Wednesday, July 6, 2022

Bulbasaur at the Zoo: Dallas Fan Expo

I wouldn’t call myself a stranger to comic cons, more so I’ve always felt an outsider. I remember once going to a con, but not actually going in. My friends and I found this balcony that overwatched the lobby of the convention center, and we spent an afternoon just pointing out cosplays that we recognized. I felt the energy there was exciting, but I never felt like the experience was for someone like me who was slowly losing connection with his hobbies due to schooling.

When Spencer invited me to this Fan Expo 2022, I was hesitant to accept. I felt there were so many other people who would know how to enjoy it more than I would. I’m still sure of that, even after attending. I missed a lot simply due to naivety, even straightforward things such as the scheduled events I could attend. I figured it out as I went along, but by the time I felt I figured it out, it was time to go.

But I really don’t blame me. If I had to describe my experience in one word, it would be: overwhelmed.

Don’t get me wrong, I loved it all. The costumes radiated creativity and passion. The vendor tables were fascinating and eclectic. The atmosphere was filled with love and community. Fan Expo did an amazing job at including a diverse amount of interests and fandoms. But because it was so much, I still felt like an outsider. That’s no one’s fault except for me. I think it’s because while I recognized most of the stuff, I somehow felt like everyone else liked it more than me – which doesn’t even make sense or even matter, I know. Even the kids running around with freshly bought plushies seemed to mock me for not being a good enough fan, when there really isn’t such a thing. But it’s just how I felt.

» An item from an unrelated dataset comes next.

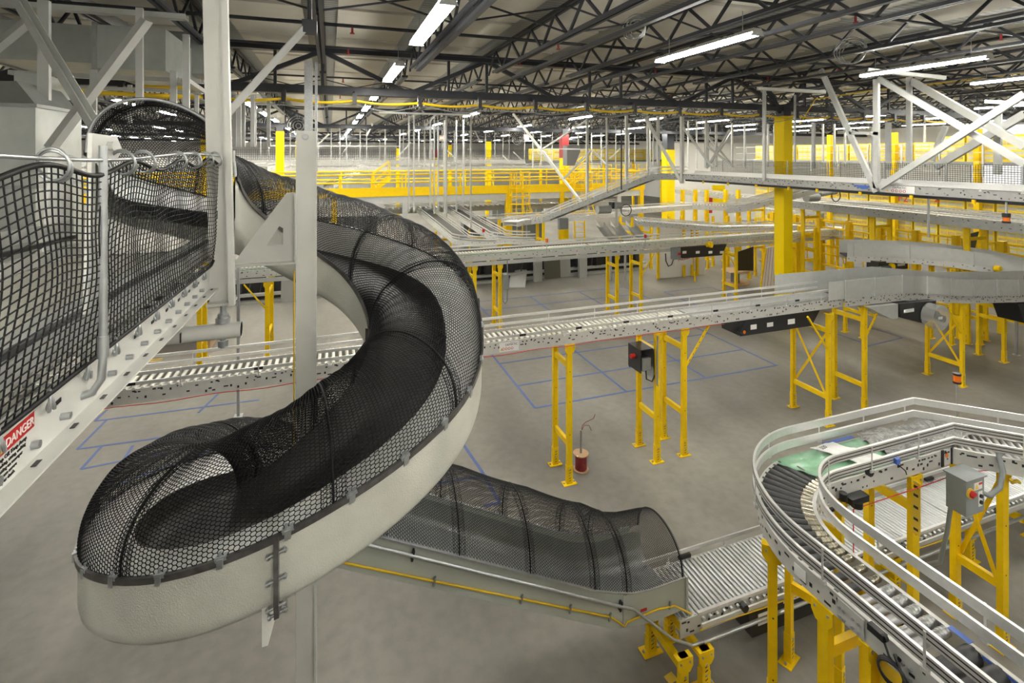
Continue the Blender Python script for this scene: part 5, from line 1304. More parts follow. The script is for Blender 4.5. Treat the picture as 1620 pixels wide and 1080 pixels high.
for k, (y0, y1) in enumerate(UYs):
    def S_u(u, v, y0=y0, y1=y1):
        y = max(y0, 3)+u*(y1-max(y0, 3)); return np.stack([np.full_like(u, UX+1.12)+.02*np.sin(u*20), y, UZ+.2+.52*v-.02*np.sin(np.pi*((u*5) % 1))*v], -1)
    n = sqnet('safety_net', S_u, int((y1-max(y0,3))/.055), 10, .005, NETM, None); tag(n, 'black safety net along the far side of the upper conveyor, '+['near stretch','middle stretch','far stretch'][k], 'net')
    for y in np.arange(max(y0,3)+.4, y1, 1.5): MB().cyl((UX+1.12,y,UZ+.1),(UX+1.12,y,UZ+.75),.018,6).build('net_pole', GAL, n)
# orange beacon hanging under it
q = P(1592,345,X=UX-.4); t = thing('warning_beacon', 'black and orange beacon hanging on a rod under the upper conveyor', 'beacon', q)
MB().cyl((q.x,q.y,q.z+.08),(q.x,q.y,UZ-.02),.02,8).build('rod', GAL, t); MB().cyl((q.x,q.y,q.z-.1),(q.x,q.y,q.z-.06),.07,12).build('cap', BLKP, t); MB().cyl((q.x,q.y,q.z+.02),(q.x,q.y,q.z+.1),.07,12).build('base', BLKP, t); MB().cyl((q.x,q.y,q.z-.06),(q.x,q.y,q.z+.02),.06,12).build('lens', ORG, t)
# second, lower conveyor beyond, and a third lower still
for (x, z, a, b, lab) in ((19.0,3.75,4,13,'lower hung conveyor at right below the upper one, near part'),(19.0,3.75,13,17.6,'lower hung conveyor at right below the upper one, far part'),(20.2,3.75,4,17.6,'second lane of the lower hung conveyor at the right')):
    conveyor('roller_conveyor', lab, 'conveyor', [(x,a,z),(x,b,z)], .95, .3, (ROLW,.03,.125 if b < 24 else .22), ((.06,),(.05,)), seed=int(x*a), hstep=.2, brk=2.2, frm=FRMD)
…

Thankfully, I learned how to enjoy myself by looking for that which was familiar. For example, one thing we all did together was go to a Pokémon trivia session. I still love Pokémon. I may not be as connected to the fandom anymore, but I’ve tracked it generally over the years. Thankfully, the session included questions mostly from Generation 1. I felt such pride at remembering random facts from the Pokémon franchise, tapping into my childhood dream of becoming a Pokémon trainer. Did I feel bad for sniping out a question from kids in the room and claiming a Pokémon card pack as a prize? Slightly, but hey, it’s not my fault that they’re only 6? And hey, even though I’m so much older, I still “wanna be the very best like no one ever was.” **cue the original Pokémon theme song**

"Jigglypuff, seen from above."

After moments like that, things didn’t seem as threatening. I listened to a couple of panels, even to fandoms that I wasn’t familiar with. I continued to admire the costumes and enjoyed observing a couple of the cosplay meet-ups. I realized that not everyone knew each other, that they had only just met there. This didn’t stop them from enjoying meeting each other and sharing in the joy of their shared interests. I also loved seeing the joy in the eyes of people in cosplay who were asked to pose for pictures. I had always admired cosplays from afar, but seeing up close what light fills the eyes of the people behind them makes me want to show appreciation more for their art.

To end my experience, I made a personal journey to find my favorite Pokémon – Bulbasaur, the Pokémon I was designated as when I played the very first Pokémon Mystery Dungeon game. I had to dig through a sea of merchandise (thank goodness Bulbasaur is still a relatively popular Pokémon). I felt slightly guilty that I wasn’t really interested in looking for anything else. But it’s like the kid who LOVES penguins when they go to the zoo. They may enjoy seeing other things. But they still very much LOVE penguins. So for me, I’m looking for the Bulbasaurs at the zoo - becuase I still very much LOVE Bulbasaur. And people are allowed to love things without loving everything else. 

Overall, this experience taught me that comic con isn’t about some sort of “perfect” experience. Sometimes, it’s just about finding that one thing that’s meaningful to you. Not everything meant something to you there. But it’s there to help everyone find something.

I’m especially thankful for Spencer for not only encouraging me to go to this con, but also for staying with me through this entire thing. He was a light and a true anchor to me throughout this, I honestly don’t know how I would have fared without him. I hope to go again next year and let myself enjoy it all more.